What to produce | Every line of the material is to be repeated exactly as it stands.

- - -

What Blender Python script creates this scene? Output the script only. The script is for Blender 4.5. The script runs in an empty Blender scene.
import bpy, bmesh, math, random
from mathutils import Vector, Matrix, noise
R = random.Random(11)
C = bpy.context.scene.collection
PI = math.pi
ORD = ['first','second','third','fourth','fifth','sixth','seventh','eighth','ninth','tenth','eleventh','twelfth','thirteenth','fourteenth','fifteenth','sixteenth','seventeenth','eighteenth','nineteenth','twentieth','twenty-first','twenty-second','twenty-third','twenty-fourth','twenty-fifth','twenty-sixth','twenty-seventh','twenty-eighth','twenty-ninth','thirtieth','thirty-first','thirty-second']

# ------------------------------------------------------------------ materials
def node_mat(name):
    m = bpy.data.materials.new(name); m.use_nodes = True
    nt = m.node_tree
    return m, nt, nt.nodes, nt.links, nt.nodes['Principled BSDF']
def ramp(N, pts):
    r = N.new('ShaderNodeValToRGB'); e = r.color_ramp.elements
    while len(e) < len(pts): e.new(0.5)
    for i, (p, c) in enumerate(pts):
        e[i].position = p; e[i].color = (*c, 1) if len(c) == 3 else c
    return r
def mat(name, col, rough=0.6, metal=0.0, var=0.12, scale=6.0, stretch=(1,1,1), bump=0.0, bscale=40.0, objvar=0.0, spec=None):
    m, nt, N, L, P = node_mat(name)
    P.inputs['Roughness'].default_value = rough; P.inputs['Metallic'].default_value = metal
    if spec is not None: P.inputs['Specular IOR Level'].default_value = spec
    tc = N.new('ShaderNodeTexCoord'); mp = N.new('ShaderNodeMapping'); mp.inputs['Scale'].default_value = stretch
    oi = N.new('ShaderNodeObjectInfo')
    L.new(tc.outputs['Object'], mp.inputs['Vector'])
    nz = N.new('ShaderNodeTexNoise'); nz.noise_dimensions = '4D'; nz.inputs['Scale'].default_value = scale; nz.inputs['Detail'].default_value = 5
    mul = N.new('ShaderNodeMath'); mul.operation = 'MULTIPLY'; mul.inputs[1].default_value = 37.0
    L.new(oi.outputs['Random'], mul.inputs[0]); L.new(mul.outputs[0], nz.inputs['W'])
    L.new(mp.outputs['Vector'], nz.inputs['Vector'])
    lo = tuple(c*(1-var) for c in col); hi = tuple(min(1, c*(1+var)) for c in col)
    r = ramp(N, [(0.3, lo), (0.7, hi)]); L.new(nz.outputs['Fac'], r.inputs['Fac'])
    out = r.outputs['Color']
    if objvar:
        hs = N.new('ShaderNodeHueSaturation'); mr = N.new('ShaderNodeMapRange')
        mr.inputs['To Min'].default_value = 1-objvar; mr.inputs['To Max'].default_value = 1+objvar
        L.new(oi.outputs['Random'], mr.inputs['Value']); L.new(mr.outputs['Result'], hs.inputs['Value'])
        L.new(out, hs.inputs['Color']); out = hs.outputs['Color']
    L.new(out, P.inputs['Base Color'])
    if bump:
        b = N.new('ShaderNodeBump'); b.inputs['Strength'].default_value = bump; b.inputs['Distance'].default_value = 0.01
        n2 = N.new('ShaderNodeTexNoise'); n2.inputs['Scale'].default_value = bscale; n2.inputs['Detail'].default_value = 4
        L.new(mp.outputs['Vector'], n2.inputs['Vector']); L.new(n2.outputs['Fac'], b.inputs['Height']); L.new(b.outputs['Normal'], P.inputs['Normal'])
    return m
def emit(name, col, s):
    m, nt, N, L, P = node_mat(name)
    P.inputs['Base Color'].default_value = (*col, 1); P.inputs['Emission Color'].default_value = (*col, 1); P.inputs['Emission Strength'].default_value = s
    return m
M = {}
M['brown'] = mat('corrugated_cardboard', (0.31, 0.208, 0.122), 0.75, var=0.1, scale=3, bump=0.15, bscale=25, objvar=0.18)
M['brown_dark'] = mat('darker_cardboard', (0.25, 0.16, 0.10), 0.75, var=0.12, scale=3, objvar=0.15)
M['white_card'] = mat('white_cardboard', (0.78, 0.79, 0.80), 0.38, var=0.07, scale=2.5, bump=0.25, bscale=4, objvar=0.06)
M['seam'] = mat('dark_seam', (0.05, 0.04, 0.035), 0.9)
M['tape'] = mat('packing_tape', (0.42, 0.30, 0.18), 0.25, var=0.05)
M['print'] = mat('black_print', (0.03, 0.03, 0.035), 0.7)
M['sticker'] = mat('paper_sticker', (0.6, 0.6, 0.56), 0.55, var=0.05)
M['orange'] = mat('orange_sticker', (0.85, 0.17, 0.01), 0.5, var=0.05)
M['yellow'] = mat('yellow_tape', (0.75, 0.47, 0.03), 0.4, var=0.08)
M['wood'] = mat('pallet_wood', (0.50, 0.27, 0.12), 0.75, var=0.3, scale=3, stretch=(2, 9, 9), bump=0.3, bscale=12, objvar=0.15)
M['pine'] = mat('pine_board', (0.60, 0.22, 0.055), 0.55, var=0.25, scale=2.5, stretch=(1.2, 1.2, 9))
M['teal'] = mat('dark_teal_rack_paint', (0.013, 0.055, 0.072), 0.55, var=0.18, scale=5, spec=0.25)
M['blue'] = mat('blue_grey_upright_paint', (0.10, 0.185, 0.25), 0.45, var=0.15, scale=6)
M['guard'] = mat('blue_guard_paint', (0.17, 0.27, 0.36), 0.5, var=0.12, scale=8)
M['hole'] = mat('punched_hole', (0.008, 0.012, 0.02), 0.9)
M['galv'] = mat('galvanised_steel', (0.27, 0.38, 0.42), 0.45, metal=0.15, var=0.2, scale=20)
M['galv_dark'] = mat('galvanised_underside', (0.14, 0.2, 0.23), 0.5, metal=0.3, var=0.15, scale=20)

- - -

Expected answer |
What Blender Python script creates this scene? Output the script only. The script is for Blender 4.5. The script runs in an empty Blender scene.
import bpy, bmesh, math, random
from mathutils import Vector, Matrix, noise
R = random.Random(11)
C = bpy.context.scene.collection
PI = math.pi
ORD = ['first','second','third','fourth','fifth','sixth','seventh','eighth','ninth','tenth','eleventh','twelfth','thirteenth','fourteenth','fifteenth','sixteenth','seventeenth','eighteenth','nineteenth','twentieth','twenty-first','twenty-second','twenty-third','twenty-fourth','twenty-fifth','twenty-sixth','twenty-seventh','twenty-eighth','twenty-ninth','thirtieth','thirty-first','thirty-second']

# ------------------------------------------------------------------ materials
def node_mat(name):
    m = bpy.data.materials.new(name); m.use_nodes = True
    nt = m.node_tree
    return m, nt, nt.nodes, nt.links, nt.nodes['Principled BSDF']
def ramp(N, pts):
    r = N.new('ShaderNodeValToRGB'); e = r.color_ramp.elements
    while len(e) < len(pts): e.new(0.5)
    for i, (p, c) in enumerate(pts):
        e[i].position = p; e[i].color = (*c, 1) if len(c) == 3 else c
    return r
def mat(name, col, rough=0.6, metal=0.0, var=0.12, scale=6.0, stretch=(1,1,1), bump=0.0, bscale=40.0, objvar=0.0, spec=None):
    m, nt, N, L, P = node_mat(name)
    P.inputs['Roughness'].default_value = rough; P.inputs['Metallic'].default_value = metal
    if spec is not None: P.inputs['Specular IOR Level'].default_value = spec
    tc = N.new('ShaderNodeTexCoord'); mp = N.new('ShaderNodeMapping'); mp.inputs['Scale'].default_value = stretch
    oi = N.new('ShaderNodeObjectInfo')
    L.new(tc.outputs['Object'], mp.inputs['Vector'])
    nz = N.new('ShaderNodeTexNoise'); nz.noise_dimensions = '4D'; nz.inputs['Scale'].default_value = scale; nz.inputs['Detail'].default_value = 5
    mul = N.new('ShaderNodeMath'); mul.operation = 'MULTIPLY'; mul.inputs[1].default_value = 37.0
    L.new(oi.outputs['Random'], mul.inputs[0]); L.new(mul.outputs[0], nz.inputs['W'])
    L.new(mp.outputs['Vector'], nz.inputs['Vector'])
    lo = tuple(c*(1-var) for c in col); hi = tuple(min(1, c*(1+var)) for c in col)
    r = ramp(N, [(0.3, lo), (0.7, hi)]); L.new(nz.outputs['Fac'], r.inputs['Fac'])
    out = r.outputs['Color']
    if objvar:
        hs = N.new('ShaderNodeHueSaturation'); mr = N.new('ShaderNodeMapRange')
        mr.inputs['To Min'].default_value = 1-objvar; mr.inputs['To Max'].default_value = 1+objvar
        L.new(oi.outputs['Random'], mr.inputs['Value']); L.new(mr.outputs['Result'], hs.inputs['Value'])
        L.new(out, hs.inputs['Color']); out = hs.outputs['Color']
    L.new(out, P.inputs['Base Color'])
    if bump:
        b = N.new('ShaderNodeBump'); b.inputs['Strength'].default_value = bump; b.inputs['Distance'].default_value = 0.01
        n2 = N.new('ShaderNodeTexNoise'); n2.inputs['Scale'].default_value = bscale; n2.inputs['Detail'].default_value = 4
        L.new(mp.outputs['Vector'], n2.inputs['Vector']); L.new(n2.outputs['Fac'], b.inputs['Height']); L.new(b.outputs['Normal'], P.inputs['Normal'])
    return m
def emit(name, col, s):
    m, nt, N, L, P = node_mat(name)
    P.inputs['Base Color'].default_value = (*col, 1); P.inputs['Emission Color'].default_value = (*col, 1); P.inputs['Emission Strength'].default_value = s
    return m
M = {}
M['brown'] = mat('corrugated_cardboard', (0.31, 0.208, 0.122), 0.75, var=0.1, scale=3, bump=0.15, bscale=25, objvar=0.18)
M['brown_dark'] = mat('darker_cardboard', (0.25, 0.16, 0.10), 0.75, var=0.12, scale=3, objvar=0.15)
M['white_card'] = mat('white_cardboard', (0.78, 0.79, 0.80), 0.38, var=0.07, scale=2.5, bump=0.25, bscale=4, objvar=0.06)
M['seam'] = mat('dark_seam', (0.05, 0.04, 0.035), 0.9)
M['tape'] = mat('packing_tape', (0.42, 0.30, 0.18), 0.25, var=0.05)
M['print'] = mat('black_print', (0.03, 0.03, 0.035), 0.7)
M['sticker'] = mat('paper_sticker', (0.6, 0.6, 0.56), 0.55, var=0.05)
M['orange'] = mat('orange_sticker', (0.85, 0.17, 0.01), 0.5, var=0.05)
M['yellow'] = mat('yellow_tape', (0.75, 0.47, 0.03), 0.4, var=0.08)
M['wood'] = mat('pallet_wood', (0.50, 0.27, 0.12), 0.75, var=0.3, scale=3, stretch=(2, 9, 9), bump=0.3, bscale=12, objvar=0.15)
M['pine'] = mat('pine_board', (0.60, 0.22, 0.055), 0.55, var=0.25, scale=2.5, stretch=(1.2, 1.2, 9))
M['teal'] = mat('dark_teal_rack_paint', (0.013, 0.055, 0.072), 0.55, var=0.18, scale=5, spec=0.25)
M['blue'] = mat('blue_grey_upright_paint', (0.10, 0.185, 0.25), 0.45, var=0.15, scale=6)
M['guard'] = mat('blue_guard_paint', (0.17, 0.27, 0.36), 0.5, var=0.12, scale=8)
M['hole'] = mat('punched_hole', (0.008, 0.012, 0.02), 0.9)
M['galv'] = mat('galvanised_steel', (0.27, 0.38, 0.42), 0.45, metal=0.15, var=0.2, scale=20)
M['galv_dark'] = mat('galvanised_underside', (0.14, 0.2, 0.23), 0.5, metal=0.3, var=0.15, scale=20)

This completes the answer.